Editorial: Potential for disaster

Despite daily news coverage of wildfires burning in B.C.’s interior — where residents have lost homes — and in nearby Washington state —where the cost has been far higher, with the loss of three lives — the message still doesn’t seem to be getting through.

Within an eight-hour period between Tuesday night and Wednesday morning, Township firefighters were called  to two separate grass fires, both of which had all the hallmarks of having been caused by human activity.

The first fire, which was ignited sometime before midnight on Tuesday, consumed a section of field near homes and businesses along 200 Street.

The other, discovered early the following morning, had the potential to destroy one of Langley’s most picturesque parks — Derby Reach.

Luckily, in both cases, the fires were spotted quickly and Township crews were able to extinguish them before much damage could be done.

But as one the hottest and driest summers on record draws to a close, the potential for devastation remains extreme.  And while we hope the stretch of rain forecast for the coming week will help to reduce the risk, this is hardly the time to become complacent.

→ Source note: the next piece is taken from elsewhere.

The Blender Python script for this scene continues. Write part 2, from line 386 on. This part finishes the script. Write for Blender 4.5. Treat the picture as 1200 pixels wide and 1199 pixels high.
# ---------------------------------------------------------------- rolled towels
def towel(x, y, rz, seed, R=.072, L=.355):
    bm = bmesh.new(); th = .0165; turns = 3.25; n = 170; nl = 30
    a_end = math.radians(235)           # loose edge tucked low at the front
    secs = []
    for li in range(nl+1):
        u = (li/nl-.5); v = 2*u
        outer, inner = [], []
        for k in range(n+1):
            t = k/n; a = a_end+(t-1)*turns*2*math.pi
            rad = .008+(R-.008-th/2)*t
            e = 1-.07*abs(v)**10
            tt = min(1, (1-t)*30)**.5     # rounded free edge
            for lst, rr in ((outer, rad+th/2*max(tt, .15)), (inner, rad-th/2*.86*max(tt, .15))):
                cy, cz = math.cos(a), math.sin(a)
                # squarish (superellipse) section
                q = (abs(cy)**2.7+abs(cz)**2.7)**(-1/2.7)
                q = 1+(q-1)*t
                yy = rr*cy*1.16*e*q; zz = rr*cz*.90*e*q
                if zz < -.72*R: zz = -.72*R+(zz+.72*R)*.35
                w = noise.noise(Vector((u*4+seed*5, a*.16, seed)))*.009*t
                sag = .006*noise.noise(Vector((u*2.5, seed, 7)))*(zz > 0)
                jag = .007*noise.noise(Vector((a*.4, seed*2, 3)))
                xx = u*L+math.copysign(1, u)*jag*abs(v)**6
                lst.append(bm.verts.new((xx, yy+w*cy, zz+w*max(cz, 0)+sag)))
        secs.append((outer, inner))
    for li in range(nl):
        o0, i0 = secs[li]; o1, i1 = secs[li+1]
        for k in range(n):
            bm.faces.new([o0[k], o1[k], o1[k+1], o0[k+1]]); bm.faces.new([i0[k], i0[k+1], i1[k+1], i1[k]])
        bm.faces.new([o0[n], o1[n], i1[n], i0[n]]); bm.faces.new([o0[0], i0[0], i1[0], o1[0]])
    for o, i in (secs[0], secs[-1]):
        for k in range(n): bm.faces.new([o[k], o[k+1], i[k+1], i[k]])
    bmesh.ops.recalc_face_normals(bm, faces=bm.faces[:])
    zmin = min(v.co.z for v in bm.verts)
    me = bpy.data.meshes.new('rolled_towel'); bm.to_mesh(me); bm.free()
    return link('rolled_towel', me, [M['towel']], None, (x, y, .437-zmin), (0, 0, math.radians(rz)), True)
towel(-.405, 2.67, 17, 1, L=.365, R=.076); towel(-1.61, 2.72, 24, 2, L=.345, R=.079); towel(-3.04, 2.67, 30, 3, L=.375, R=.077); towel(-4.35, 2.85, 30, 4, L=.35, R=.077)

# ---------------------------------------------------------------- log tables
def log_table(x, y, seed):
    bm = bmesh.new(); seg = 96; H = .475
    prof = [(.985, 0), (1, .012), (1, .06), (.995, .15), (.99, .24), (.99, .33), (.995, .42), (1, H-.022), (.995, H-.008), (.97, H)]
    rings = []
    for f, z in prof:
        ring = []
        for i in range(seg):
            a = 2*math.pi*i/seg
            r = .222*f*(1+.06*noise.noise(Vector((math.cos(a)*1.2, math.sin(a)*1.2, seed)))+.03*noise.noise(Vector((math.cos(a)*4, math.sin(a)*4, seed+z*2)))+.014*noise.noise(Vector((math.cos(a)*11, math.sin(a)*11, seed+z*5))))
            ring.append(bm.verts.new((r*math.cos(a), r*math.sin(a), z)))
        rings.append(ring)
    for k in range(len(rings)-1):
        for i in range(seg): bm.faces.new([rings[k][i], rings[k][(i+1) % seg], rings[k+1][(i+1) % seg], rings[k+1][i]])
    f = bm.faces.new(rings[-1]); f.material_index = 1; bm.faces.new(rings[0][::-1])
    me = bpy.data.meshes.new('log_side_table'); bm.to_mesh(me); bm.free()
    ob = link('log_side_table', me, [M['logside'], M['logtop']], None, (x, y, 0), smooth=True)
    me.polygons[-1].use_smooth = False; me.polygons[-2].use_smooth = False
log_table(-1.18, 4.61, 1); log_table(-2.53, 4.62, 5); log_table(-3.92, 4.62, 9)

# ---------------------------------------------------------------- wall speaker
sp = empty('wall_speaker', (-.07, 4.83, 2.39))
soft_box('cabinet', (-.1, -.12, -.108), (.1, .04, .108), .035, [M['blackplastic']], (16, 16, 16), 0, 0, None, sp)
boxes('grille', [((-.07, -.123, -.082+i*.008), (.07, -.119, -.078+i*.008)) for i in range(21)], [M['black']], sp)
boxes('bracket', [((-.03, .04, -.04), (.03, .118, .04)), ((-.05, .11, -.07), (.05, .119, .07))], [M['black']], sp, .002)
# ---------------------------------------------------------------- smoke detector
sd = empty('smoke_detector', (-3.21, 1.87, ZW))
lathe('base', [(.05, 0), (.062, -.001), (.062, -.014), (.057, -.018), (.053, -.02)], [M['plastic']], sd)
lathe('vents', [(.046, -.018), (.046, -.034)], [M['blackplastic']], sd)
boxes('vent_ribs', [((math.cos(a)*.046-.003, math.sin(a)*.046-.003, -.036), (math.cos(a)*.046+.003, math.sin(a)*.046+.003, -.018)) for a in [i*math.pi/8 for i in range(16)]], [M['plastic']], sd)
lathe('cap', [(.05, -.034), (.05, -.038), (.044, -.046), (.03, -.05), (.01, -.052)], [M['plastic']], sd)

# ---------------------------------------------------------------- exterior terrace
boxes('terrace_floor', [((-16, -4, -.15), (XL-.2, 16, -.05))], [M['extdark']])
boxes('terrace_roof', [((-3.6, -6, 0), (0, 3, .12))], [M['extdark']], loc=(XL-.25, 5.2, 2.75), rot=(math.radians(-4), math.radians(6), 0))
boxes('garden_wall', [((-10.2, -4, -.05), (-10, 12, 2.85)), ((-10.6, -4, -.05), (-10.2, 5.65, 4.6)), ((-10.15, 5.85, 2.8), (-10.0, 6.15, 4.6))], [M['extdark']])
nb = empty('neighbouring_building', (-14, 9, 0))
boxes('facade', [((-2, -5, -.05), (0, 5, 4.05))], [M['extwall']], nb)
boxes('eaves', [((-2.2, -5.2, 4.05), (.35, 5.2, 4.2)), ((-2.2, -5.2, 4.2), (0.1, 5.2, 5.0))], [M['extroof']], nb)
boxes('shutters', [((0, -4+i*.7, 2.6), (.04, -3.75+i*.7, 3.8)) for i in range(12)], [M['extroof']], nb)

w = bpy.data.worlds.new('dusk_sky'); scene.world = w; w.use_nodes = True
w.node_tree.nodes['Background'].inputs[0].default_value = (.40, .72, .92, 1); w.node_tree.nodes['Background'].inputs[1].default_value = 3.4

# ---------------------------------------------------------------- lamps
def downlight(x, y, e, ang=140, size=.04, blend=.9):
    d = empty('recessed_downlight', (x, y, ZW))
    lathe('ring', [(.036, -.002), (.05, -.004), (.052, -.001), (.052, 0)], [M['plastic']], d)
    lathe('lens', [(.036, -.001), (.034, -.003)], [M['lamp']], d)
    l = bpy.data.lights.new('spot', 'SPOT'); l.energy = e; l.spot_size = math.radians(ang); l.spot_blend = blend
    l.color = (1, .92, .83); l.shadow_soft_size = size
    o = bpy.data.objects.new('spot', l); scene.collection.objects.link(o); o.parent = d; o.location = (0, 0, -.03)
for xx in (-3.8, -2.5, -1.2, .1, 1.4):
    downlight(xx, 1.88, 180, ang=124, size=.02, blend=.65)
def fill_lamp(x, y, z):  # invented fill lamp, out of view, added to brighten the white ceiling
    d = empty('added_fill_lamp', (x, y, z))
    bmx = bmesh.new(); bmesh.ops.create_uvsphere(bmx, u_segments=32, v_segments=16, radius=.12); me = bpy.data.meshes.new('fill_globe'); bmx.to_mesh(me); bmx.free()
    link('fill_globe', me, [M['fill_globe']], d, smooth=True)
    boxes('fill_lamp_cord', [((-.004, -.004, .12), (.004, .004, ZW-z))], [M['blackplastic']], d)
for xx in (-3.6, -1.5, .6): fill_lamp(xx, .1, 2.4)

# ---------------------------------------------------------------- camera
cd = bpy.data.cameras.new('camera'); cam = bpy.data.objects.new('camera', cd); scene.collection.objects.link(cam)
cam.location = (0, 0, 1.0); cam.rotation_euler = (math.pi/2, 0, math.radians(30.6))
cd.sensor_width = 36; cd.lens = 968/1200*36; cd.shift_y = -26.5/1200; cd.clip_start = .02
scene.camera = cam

Langley’s most recent brushes with disaster come amid reports that campers at Harrison Lake, where more than 1,300 hectares recently burned, were not only ignoring the ongoing campfire ban, but (get this) actually setting off fireworks in the midst of the tinder dry forest.

While this assertion, if true, certainly takes the prize for moronic behaviour, that still doesn’t excuse casual carelessness — whether it’s the flick of a cigarette out a car window onto a  street or dropping a butt in a parking lot.

No, pavement isn’t flammable, but all it takes is an accidental kick or a light breeze to roll a glowing cigarette butt into a parched ditch or onto a dusty boulevard and the rest could be history.